Characterization and Applications of Near-term Photonic Quantum Computers

Leonardo Novo
INL – International Iberian Nanotechnology Laboratory, Portugal
 

Short Bio
Leonardo Novo is a research group leader at the International Iberian Nanotechnology Laboratory (INL) in Braga, Portugal. His main research interests are photonic quantum computation, quantum algorithms and the complexity of simulating quantum systems. Leonardo completed his PhD in 2017 at the University of Lisbon, with a thesis about quantum walks and their applications to quantum search algorithms and quantum transport problems. Afterwards, he joined the Centre for Quantum Information and Communication at Université Libre de Bruxelles as a postdoctoral researcher, a position he held until he joined INL in August 2022 as a Research Scientist. He is leading the Quantum and Linear-Optical Computation group at INL since September 2025.


Abstract
In this talk, I will start by discussing the boson sampling problem and how it led to one of the first experimental claims of quantum computational speedup.
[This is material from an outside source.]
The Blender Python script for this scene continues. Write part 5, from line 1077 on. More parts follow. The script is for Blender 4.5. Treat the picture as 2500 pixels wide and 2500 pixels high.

A boson sampler is a non-universal photonic quantum computer that is able to linearly interfere multiple photons over many optical modes and detect where the photons are at the output. I will discuss techniques to efficiently validate the correct functioning of a boson sampler even in regimes where the device cannot be simulated with classical computers. I will also show a how linear-optical devices can be used for efficient estimation of multivariate traces of quantum states, with applications ranging from quantum machine learning, eigenspectrum estimation, and the characterization of multiphoton indistinguishability.